DDB Promotes Kevin Drew Davis to Chief Creative Officer in San Francisco

By Patrick Coffee 

DDB has a new creative lead for its San Francisco office after promoting former Chicago ECD Kevin Drew Davis to chief creative officer on the West Coast.

Davis moved to the Bay Area to begin his new gig at the beginning of this month, and while he is still collaborating on some of the Windy City accounts, he will be completely dedicated to the San Francisco team by the end of the year.

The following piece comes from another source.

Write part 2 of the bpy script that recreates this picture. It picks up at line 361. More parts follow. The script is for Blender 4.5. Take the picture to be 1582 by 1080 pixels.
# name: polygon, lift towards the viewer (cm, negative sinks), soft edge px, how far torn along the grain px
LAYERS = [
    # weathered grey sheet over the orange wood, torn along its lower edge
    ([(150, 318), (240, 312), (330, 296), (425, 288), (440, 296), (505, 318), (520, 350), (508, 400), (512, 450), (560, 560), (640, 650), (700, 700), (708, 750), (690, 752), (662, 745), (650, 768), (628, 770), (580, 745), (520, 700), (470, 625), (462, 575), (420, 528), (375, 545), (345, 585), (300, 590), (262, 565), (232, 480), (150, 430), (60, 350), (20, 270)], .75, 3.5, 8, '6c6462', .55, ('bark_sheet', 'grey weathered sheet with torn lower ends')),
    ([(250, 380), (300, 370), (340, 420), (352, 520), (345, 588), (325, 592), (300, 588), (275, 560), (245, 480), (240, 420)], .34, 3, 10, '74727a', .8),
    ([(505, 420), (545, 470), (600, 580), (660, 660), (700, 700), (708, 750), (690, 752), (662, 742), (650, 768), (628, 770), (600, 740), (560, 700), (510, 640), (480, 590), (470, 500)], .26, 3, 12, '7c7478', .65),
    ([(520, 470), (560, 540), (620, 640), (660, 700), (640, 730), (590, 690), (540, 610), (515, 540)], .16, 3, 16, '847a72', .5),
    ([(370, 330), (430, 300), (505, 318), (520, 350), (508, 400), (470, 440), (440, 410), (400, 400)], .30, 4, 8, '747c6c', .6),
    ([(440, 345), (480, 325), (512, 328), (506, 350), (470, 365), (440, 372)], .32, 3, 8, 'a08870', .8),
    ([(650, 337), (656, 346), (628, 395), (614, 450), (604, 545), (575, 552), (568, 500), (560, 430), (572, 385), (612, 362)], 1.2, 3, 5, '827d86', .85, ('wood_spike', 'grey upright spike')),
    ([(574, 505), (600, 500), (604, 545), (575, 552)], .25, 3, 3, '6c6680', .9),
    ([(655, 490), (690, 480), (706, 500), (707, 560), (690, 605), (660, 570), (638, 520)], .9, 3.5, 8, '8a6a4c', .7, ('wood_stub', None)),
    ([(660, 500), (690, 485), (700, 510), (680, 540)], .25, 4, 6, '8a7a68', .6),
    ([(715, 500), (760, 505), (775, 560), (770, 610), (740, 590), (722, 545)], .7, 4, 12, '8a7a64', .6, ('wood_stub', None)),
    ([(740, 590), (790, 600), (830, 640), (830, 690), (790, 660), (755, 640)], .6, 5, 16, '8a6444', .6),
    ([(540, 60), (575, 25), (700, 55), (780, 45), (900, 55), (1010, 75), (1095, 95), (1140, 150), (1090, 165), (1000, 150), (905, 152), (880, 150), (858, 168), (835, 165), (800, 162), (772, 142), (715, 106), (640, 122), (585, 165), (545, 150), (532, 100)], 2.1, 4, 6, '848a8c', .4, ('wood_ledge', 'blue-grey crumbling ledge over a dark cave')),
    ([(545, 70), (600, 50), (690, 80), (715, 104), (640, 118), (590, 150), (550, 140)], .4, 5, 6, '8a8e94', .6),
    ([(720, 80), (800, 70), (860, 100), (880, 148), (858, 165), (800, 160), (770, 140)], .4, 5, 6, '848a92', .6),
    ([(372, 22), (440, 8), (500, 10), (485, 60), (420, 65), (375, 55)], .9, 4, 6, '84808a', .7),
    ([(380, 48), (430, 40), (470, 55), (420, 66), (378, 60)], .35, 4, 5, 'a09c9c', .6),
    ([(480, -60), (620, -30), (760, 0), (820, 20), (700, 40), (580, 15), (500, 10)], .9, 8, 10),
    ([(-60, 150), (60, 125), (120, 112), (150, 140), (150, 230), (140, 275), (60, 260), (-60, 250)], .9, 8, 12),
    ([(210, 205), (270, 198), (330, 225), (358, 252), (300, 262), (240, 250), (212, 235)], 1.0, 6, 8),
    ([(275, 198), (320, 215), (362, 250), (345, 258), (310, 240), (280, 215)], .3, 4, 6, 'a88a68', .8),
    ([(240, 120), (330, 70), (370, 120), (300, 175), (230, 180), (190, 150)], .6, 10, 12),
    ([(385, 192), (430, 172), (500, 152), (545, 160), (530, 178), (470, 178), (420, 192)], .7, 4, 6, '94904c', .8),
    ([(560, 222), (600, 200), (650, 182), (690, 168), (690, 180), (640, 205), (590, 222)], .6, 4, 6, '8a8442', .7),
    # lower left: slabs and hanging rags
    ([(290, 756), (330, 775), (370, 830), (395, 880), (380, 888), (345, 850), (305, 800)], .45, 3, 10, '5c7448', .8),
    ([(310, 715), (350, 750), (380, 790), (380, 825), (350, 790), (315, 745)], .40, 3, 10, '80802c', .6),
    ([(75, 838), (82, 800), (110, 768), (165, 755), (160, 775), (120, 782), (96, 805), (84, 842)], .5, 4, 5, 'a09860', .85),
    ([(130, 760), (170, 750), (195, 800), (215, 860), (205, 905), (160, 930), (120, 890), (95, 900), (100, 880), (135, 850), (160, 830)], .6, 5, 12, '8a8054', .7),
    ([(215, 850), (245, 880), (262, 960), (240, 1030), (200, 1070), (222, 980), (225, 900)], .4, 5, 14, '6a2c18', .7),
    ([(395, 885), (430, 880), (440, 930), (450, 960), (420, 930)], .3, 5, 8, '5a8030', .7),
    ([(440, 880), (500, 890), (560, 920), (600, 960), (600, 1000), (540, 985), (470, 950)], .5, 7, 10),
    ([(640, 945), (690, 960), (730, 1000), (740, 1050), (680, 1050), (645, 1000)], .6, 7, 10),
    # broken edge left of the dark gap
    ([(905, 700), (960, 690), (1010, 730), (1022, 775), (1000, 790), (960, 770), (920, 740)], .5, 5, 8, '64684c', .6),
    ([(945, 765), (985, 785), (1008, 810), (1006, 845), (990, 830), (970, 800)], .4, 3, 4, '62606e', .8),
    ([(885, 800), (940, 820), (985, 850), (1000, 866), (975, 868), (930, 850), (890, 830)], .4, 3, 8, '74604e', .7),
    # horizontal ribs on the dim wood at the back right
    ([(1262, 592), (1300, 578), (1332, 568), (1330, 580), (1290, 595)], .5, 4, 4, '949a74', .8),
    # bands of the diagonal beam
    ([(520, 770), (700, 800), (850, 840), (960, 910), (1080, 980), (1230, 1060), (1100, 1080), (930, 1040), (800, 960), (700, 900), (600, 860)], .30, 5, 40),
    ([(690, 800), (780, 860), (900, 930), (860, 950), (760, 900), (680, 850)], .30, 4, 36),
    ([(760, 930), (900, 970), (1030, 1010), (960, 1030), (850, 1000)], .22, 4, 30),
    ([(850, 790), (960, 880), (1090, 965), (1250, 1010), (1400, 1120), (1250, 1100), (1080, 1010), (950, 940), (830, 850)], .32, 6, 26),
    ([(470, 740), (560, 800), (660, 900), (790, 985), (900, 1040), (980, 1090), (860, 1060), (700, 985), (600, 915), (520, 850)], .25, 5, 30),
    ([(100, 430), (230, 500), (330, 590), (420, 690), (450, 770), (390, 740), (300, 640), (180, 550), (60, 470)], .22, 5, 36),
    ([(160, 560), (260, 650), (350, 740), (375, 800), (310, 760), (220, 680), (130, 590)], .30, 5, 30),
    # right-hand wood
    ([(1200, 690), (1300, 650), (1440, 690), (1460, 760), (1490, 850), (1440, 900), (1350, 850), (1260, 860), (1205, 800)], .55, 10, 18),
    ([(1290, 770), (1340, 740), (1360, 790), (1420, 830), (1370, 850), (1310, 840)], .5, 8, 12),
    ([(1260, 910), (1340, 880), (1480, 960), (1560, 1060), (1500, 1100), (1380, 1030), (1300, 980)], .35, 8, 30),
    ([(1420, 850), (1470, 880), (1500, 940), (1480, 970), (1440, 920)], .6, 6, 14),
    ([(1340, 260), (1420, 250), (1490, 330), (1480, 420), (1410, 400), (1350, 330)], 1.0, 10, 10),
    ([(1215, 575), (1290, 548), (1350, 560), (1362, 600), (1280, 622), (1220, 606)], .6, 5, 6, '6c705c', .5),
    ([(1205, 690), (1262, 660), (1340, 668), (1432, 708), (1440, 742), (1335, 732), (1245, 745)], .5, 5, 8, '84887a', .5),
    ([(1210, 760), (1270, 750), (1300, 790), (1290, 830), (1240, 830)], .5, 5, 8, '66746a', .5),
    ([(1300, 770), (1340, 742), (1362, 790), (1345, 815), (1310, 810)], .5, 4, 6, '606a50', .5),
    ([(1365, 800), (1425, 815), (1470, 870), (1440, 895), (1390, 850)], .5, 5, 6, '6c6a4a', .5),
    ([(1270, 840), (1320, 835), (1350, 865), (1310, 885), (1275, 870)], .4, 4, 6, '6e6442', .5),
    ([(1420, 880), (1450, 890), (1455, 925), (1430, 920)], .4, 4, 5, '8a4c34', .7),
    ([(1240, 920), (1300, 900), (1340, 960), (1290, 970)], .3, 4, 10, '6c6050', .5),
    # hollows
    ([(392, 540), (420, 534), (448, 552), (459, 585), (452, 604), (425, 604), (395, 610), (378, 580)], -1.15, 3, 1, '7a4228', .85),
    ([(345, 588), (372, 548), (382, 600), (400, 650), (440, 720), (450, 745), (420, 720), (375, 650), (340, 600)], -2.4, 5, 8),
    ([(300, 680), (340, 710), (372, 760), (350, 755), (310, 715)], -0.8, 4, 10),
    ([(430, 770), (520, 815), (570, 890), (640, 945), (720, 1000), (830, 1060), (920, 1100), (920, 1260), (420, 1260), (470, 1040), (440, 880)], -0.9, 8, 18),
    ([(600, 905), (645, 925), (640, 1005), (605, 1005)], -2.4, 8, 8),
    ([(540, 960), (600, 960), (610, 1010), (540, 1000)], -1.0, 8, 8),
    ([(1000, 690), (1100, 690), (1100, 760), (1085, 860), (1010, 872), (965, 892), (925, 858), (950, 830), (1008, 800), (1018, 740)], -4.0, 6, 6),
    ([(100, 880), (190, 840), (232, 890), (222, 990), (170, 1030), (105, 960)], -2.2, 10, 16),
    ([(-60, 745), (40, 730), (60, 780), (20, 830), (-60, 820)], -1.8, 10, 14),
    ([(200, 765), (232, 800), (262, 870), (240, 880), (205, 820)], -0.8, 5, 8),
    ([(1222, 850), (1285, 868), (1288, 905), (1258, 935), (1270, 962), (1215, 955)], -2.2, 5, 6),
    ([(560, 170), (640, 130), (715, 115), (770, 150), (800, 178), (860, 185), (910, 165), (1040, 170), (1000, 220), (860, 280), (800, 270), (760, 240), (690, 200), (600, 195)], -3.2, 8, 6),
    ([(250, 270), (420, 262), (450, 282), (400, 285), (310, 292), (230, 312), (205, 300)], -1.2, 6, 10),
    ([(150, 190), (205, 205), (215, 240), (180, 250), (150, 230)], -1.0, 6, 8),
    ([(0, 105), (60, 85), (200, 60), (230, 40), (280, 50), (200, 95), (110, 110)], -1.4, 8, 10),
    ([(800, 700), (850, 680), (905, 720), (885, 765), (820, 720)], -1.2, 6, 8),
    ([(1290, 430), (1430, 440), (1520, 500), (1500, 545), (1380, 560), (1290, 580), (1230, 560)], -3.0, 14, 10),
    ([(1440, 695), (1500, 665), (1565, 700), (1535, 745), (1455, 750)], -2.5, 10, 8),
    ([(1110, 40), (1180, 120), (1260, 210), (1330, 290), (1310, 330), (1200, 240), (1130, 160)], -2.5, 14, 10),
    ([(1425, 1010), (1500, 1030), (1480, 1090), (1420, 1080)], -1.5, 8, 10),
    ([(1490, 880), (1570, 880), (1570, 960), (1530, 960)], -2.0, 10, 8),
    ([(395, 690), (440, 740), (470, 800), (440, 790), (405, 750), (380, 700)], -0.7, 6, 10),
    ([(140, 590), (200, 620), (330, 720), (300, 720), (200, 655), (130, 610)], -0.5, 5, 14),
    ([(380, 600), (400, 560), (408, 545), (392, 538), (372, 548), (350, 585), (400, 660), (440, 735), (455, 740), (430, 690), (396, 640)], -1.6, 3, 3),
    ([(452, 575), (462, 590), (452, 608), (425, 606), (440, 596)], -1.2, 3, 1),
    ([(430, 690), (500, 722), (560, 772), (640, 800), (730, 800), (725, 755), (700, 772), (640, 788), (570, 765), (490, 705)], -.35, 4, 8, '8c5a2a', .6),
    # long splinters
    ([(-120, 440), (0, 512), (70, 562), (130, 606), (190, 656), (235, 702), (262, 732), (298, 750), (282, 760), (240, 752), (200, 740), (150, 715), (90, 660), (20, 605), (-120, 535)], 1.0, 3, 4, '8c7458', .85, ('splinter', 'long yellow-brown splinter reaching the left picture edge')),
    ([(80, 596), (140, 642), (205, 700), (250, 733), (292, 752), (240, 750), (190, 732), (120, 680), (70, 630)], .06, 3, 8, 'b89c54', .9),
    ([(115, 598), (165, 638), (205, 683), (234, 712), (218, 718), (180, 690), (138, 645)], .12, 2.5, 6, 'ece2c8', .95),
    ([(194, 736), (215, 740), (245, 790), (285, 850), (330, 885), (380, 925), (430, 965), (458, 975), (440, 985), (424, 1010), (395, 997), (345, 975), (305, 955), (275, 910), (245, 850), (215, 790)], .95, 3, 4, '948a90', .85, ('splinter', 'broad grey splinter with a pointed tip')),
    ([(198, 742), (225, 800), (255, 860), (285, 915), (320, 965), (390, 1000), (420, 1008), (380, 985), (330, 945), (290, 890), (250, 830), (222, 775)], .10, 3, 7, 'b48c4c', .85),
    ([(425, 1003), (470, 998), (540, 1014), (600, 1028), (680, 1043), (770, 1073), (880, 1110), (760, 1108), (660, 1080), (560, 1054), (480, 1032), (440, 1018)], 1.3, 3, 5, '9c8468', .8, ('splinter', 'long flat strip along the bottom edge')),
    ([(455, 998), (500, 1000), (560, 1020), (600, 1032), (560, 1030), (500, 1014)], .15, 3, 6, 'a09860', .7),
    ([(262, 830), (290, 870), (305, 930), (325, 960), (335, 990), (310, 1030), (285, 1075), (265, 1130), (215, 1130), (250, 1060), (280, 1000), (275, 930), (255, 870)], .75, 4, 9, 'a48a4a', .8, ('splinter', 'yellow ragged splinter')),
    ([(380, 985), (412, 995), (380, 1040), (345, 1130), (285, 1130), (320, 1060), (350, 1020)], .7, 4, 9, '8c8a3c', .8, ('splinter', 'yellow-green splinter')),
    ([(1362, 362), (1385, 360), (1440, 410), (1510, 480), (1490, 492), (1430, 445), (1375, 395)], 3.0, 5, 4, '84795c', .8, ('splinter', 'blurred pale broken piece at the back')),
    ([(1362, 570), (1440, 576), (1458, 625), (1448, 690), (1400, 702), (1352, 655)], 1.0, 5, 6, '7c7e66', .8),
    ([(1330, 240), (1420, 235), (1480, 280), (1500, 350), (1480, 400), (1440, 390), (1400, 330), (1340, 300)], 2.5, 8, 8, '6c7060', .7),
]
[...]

“We’re thrilled to have Kevin joining our west coast operation,” said S.F. CEO Todd Grantham in a statement. “He’s a proven creative leader that is as fluent in digital and social marketing as traditional media.”


We spoke to Davis and Grantham today about his new position. The CEO said: “The San Francisco market is dominated by tech startups and companies that need brands built for them. The creative leaders I’m looking for have to get both sides: They need to understand tech innovation but also know how to establish brands. Kevin is a perfect solution for us in terms of where we’re going next.”

Davis began specializing in digital while serving as “creative technologies director” at his native Austin’s GSD&M waaaaay back in the halcyon days of the early ’90s. He later held similar roles at Wieden + Kennedy, Publicis Seattle, FCB Chicago and Digitas before DDB recruited him to lead its Canadian operations in 2013.

Prior to moving west, Davis spent nearly two years as ECD at DDB Chicago, where he was one of the top creatives on the McDonald’s account and helped lead successful pitches for FIATChrysler’s Jeep and Alfa Romeo brands. His most high-profile project was the 2015 McDonald’s Twitter campaign “Lovin’ the Super Bowl,” which saw the Golden Arches praising all the other brands’ Big Game ads. Here’s the case study:

In comparing his work in Chicago and San Francisco, Davis said: “Chicago is big, Middle America brands being able to talk to the masses. In San Francisco, our opportunities are going to be on the sharper end of the stick with more disruptive companies. Taking those niche disruptors to the masses across America is a nice fit with what we can do.”

His promotion follows a round of downsizing that occurred in late June. This move followed Clorox’s decision to split its business between FCB and mcgarrybowen after 20 years with DDB.

DDB San Francisco’s largest current accounts are Qualcomm and ConAgra, but we hear that the team has been involved in several recent pitches and that there may be updates to come on the new business front.

Does Davis’s departure tell us anything about the never-ending McDonald’s creative review in Chicago?? Not really … why do you ask?